I spent my first two days basically in my room. I slept; drank a lot of water; took antibiotics and vitamins; caught up on skype phone calls; worked on my blog and photos; and read books. I made it out for a walk each day, and saw some of the city. From the hotel terrace, I can see three volcanoes close by when they don’t have a cloud cover. Although this is the rainy season, and other parts of Peru are suffering from rain and flood damage, there has been no rain here since I arrived. The weather has been sunny and in the low 70’s according to the internet, but I think it must be hotter. Arequipa is at a lower elevation by a few hundred feet than Otavalo, and thankfully, I am not going up and down in elevation each day while I try to beat this crude. I am feeling much better, although I still have some congestion.

On Sunday I went to the main plaza, Plaza de Armas, and it was like a party! It was crowded with people, sitting and standing in little groups talking. There is a lot of greenery and gardens in the plaza and the buildings surrounding it have long arched covered walkways. I then had lunch at a place behind the cathedral and had a traditional dish: stuffed pepper with potatoes with a creamy cheese sauce.  I only ate the peper because I had a wonderful salad first.
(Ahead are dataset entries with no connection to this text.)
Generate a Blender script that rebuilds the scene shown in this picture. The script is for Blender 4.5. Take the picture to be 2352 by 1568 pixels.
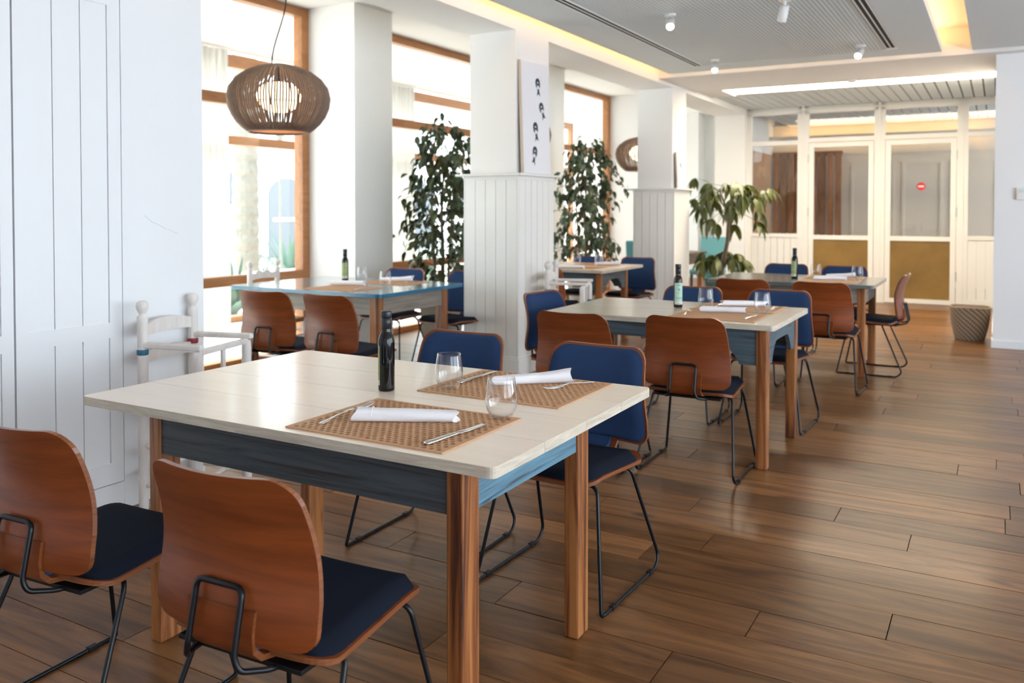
import bpy, math, random
from mathutils import Vector, Matrix

random.seed(7)
S = bpy.context.scene
for o in list(bpy.data.objects):
    bpy.data.objects.remove(o)
C = S.collection
R = math.radians
PI = math.pi

# ------------------------------------------------------------------ camera
cam = bpy.data.cameras.new('camera')
cam_o = bpy.data.objects.new('camera', cam)
C.objects.link(cam_o)
cam.sensor_width = 36.0
cam.lens = 1960.0 * 36.0 / 2352.0
cam.shift_y = -(784.0 - 524.48) / 2352.0
cam.clip_start = 0.05
cam_o.location = (0, 0, 1.36)
cam_o.rotation_euler = (R(90 - 1.3), 0, R(29.7))
cam.dof.use_dof = True
cam.dof.focus_distance = 2.6
cam.dof.aperture_fstop = 3.6
S.camera = cam_o

# ------------------------------------------------------------------ world, sun, exposure
W = bpy.data.worlds.new('daylight')
S.world = W
W.use_nodes = True
wn = W.node_tree.nodes
bg = wn['Background']
bg.inputs[0].default_value = (0.81, 0.905, 1.0, 1)
bg.inputs[1].default_value = 3.0
sun = bpy.data.lights.new('sun', 'SUN')
sun.energy = 5.5
sun.angle = R(1.0)
sun.color = (1.0, 0.93, 0.82)
sun_o = bpy.data.objects.new('sun', sun)
C.objects.link(sun_o)
sun_o.rotation_euler = Vector((0.80, 0.22, -1.0)).to_track_quat('-Z', 'Y').to_euler()

S.view_settings.view_transform = 'Standard'
S.view_settings.look = 'None'
S.view_settings.gamma = 1.0
S.view_settings.use_curve_mapping = False
S.view_settings.exposure = 1.48
S.cycles.use_denoising = True
S.cycles.max_bounces = 10
S.cycles.diffuse_bounces = 6
S.cycles.transparent_max_bounces = 16
S.cycles.sample_clamp_indirect = 6.0
S.cycles.caustics_refractive = True

# ------------------------------------------------------------------ materials
M = {}

def new_mat(name):
    m = bpy.data.materials.new(name)
    m.use_nodes = True
    nt = m.node_tree
    b = nt.nodes['Principled BSDF']
    M[name] = m
    return m, nt, b

def plain(name, col, rough=0.5, metal=0.0, coat=0.0, spec=0.5, emit=None, estr=0.0, var=0.0, vscale=6.0, bump=0.0, bscale=80.0, sheen=0.0, trans=0.0):
    m, nt, b = new_mat(name)
    N, L = nt.nodes, nt.links
    b.inputs['Base Color'].default_value = (*col, 1)
    b.inputs['Roughness'].default_value = rough
    b.inputs['Metallic'].default_value = metal
    b.inputs['Coat Weight'].default_value = coat
    b.inputs['Coat Roughness'].default_value = 0.15
    b.inputs['Specular IOR Level'].default_value = spec
    b.inputs['Sheen Weight'].default_value = sheen
    if emit:
        b.inputs['Emission Color'].default_value = (*emit, 1)
        b.inputs['Emission Strength'].default_value = estr
    geo = N.new('ShaderNodeNewGeometry')
    if var:
        nz = N.new('ShaderNodeTexNoise'); nz.inputs['Scale'].default_value = vscale; nz.inputs['Detail'].default_value = 4
        L.new(geo.outputs['Position'], nz.inputs['Vector'])
        hv = N.new('ShaderNodeMix'); hv.data_type = 'RGBA'
        hv.inputs[6].default_value = (*[max(0, c * (1 - var)) for c in col], 1)
        hv.inputs[7].default_value = (*[min(1, c * (1 + var)) for c in col], 1)
        L.new(nz.outputs['Fac'], hv.inputs[0])
        L.new(hv.outputs[2], b.inputs['Base Color'])
    if bump:
        n2 = N.new('ShaderNodeTexNoise'); n2.inputs['Scale'].default_value = bscale; n2.inputs['Detail'].default_value = 3
        L.new(geo.outputs['Position'], n2.inputs['Vector'])
        bp = N.new('ShaderNodeBump'); bp.inputs['Strength'].default_value = bump; bp.inputs['Distance'].default_value = 0.01
        L.new(n2.outputs['Fac'], bp.inputs['Height'])
        L.new(bp.outputs['Normal'], b.inputs['Normal'])
    if trans:
        b.inputs['Transmission Weight'].default_value = 0
        tr = N.new('ShaderNodeBsdfTranslucent'); tr.inputs[0].default_value = (*col, 1)
        mx = N.new('ShaderNodeMixShader'); mx.inputs[0].default_value = trans
        L.new(b.outputs[0], mx.inputs[1]); L.new(tr.outputs[0], mx.inputs[2])
        L.new(mx.outputs[0], N['Material Output'].inputs['Surface'])
    return m

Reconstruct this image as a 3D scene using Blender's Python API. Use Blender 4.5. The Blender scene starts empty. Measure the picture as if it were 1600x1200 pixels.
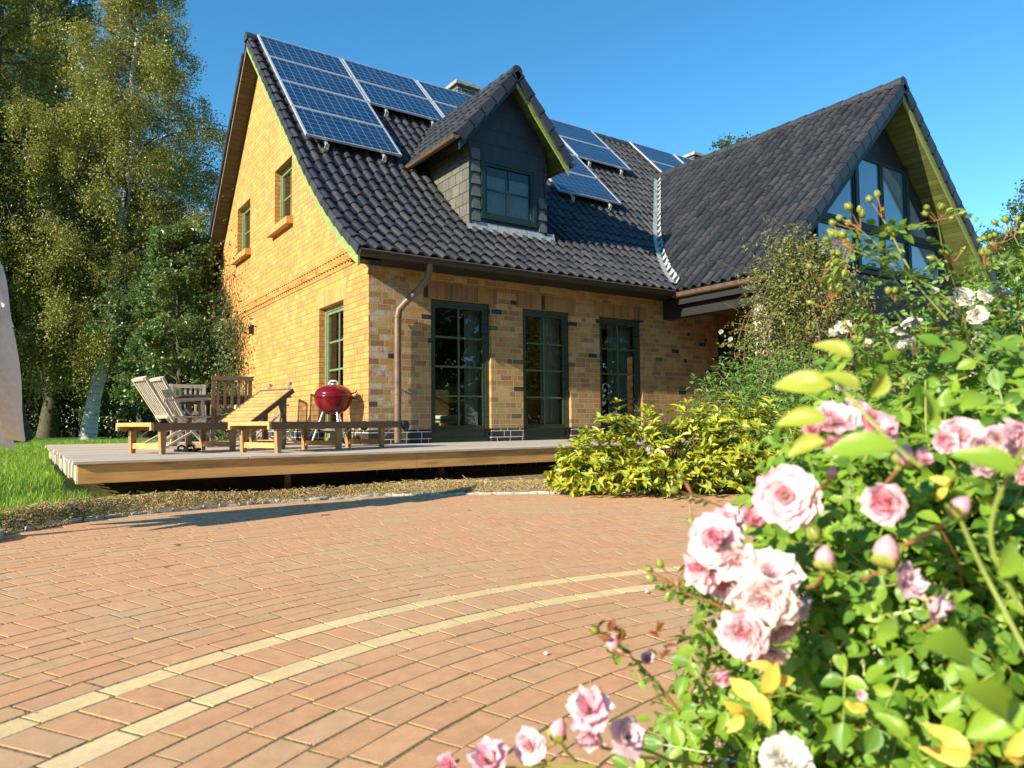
import bpy, math, random
import numpy as np
from mathutils import Vector, Matrix
rng=np.random.default_rng(7); random.seed(7)
S=bpy.context.scene; COL=S.collection
# ------------------------------------------------------------------ camera
FOC=1129.; F=FOC; EYE=np.array([0,0,.72])
yaw=math.atan2(1650,FOC)
fh=np.array([math.cos(yaw),math.sin(yaw),0.]); rt=np.array([math.sin(yaw),-math.cos(yaw),0.]); upv=np.array([0,0,1.])
pt=math.atan(60/F); FW=fh*math.cos(pt)+upv*math.sin(pt); U0=-fh*math.sin(pt)+upv*math.cos(pt)
rl=math.atan(.0091); RR=rt*math.cos(rl)-U0*math.sin(rl); UU=U0*math.cos(rl)+rt*math.sin(rl)
def at(px,py,Z): return EYE+(FW+RR*(px-800)/FOC+UU*(600-py)/FOC)*Z
def on(px,py,ax,val):
    d=FW+RR*(px-800)/FOC+UU*(600-py)/FOC
    return EYE+d*(val-EYE[ax])/d[ax]
cam=bpy.data.cameras.new('camera'); co=bpy.data.objects.new('camera',cam); COL.objects.link(co)
M=Matrix(((RR[0],UU[0],-FW[0],EYE[0]),(RR[1],UU[1],-FW[1],EYE[1]),(RR[2],UU[2],-FW[2],EYE[2]),(0,0,0,1)))
co.matrix_world=M; cam.sensor_width=36; cam.lens=36*F/1600; cam.clip_start=.05; cam.clip_end=500
cam.dof.use_dof=True; cam.dof.focus_distance=10.0; cam.dof.aperture_fstop=5.2
S.camera=co
# ------------------------------------------------------------------ materials
def newmat(name):
    m=bpy.data.materials.new(name); m.use_nodes=True; nt=m.node_tree; nt.nodes.clear()
    o=nt.nodes.new('ShaderNodeOutputMaterial'); b=nt.nodes.new('ShaderNodeBsdfPrincipled'); nt.links.new(b.outputs[0],o.inputs[0])
    return m,nt,b,o
def N(nt,t,**k):
    n=nt.nodes.new(t)
    for a,v in k.items(): setattr(n,a,v)
    return n
def L(nt,a,b): nt.links.new(a,b)
def math_(nt,op,a,b=None,c=None):
    n=N(nt,'ShaderNodeMath',operation=op)
    for i,v in enumerate((a,b,c)):
        if v is None: continue
        if isinstance(v,(int,float)): n.inputs[i].default_value=v
        else: L(nt,v,n.inputs[i])
    return n.outputs[0]
def ramp(nt,fac,stops,interp='LINEAR'):
    r=N(nt,'ShaderNodeValToRGB'); r.color_ramp.interpolation=interp
    e=r.color_ramp.elements
    while len(e)<len(stops): e.new(.5)
    for x,(p,c) in zip(e,stops): x.position=p; x.color=(c[0],c[1],c[2],1)
    if fac is not None: L(nt,fac,r.inputs[0])
    return r.outputs[0]
def mix(nt,fac,a,b,mode='MIX'):
    n=N(nt,'ShaderNodeMix',data_type='RGBA',blend_type=mode)
    for i,v in ((0,fac),(6,a),(7,b)):
        if isinstance(v,(int,float)): n.inputs[i].default_value=v
        elif isinstance(v,tuple): n.inputs[i].default_value=(v[0],v[1],v[2],1)
        else: L(nt,v,n.inputs[i])
    return n.outputs[2]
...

Yesterday I got out and played tourist. I went to the Plaza de Armas again and visited two churches nearby. The main cathedral has had extensive damage in a number of earthquakes, but it is fully restored. After viewing the churches, I went off to a travel book-recommended restaurant for lunch. They have set menus here, which are usually a 3 course meal for a very low price. They had three different ones listed and I didn’t have a menu translator with me, but I saw a couple of local business men with huge bowls of soup, so I told the waitress that I wanted the same one that they were having. After about the second or third spoonful of the lightly spiced soup, I became suspicious of the contents and started eating mainly just the broth, and the few things I could identify: potato, cabbage, carrot. When I got the broth down low, I started inspecting the contents a bit closer and started seeing some white tubular shaped things. Remember the soup I didn’t want to try in Huayrapungo because it had chicken innards? Well, this one was similar: it had beef tripe! I ate the rest of the soup broth and left the bits and pieces. The second course was a squash and potato chunky sauce over rice which was quite good until I discovered a hair in it! The final course was a small dish of tropical fruit and it was quite good and had no surprises for me. The meal cost 8 Peruvian Soles – or around $3 US. I actually left quite full and am willing to try the restaurant again, despite the hair.

After lunch I went to the St Catalina convent which was established in the 1600’s and still has cloistered nuns living in a section of it. This convent takes up a whole city block and is a city within a city. For most of the time, the nuns lived in their own, very simple and basic houses within the convent, and then later, lived dormitory style with shared cooking facilities. As with the main cathedral, the convent has been damaged by numerous earthquakes, and most of it has been restored using the original paint colors and designs. The salvaged furniture and art are nicely displayed throughout. I had a guide take me through which I found out a long time ago that having a guide can really provide so much more information than what you can get from travel books and brochures.

I wandered around some more and then went to a café operated by an organization that helps needy children. All the profits go toward the education and programs of the organization, and apparently some of the older kids help out in the café and hostel that they operate as well.

The historical center of Arequipa is really quite beautiful and the architecture is Spanish colonial. I’m back in a land of beautiful wood doors and love it!


Today I spent countless hours organizing and uploading photos before I ventured out. I took a nice walk again, looked for mani pasta (peanut butter) at a grocery store, had a fantastic salad and part of a small pizza for lunch (the rest will be for dinner), and got my hair cut! I had it cut really, really short before I left Juneau, so this is the first cut I’ve had since I’ve been gone! He basically just trimmed it and cleaned it up…hope it will work for me tomorrow!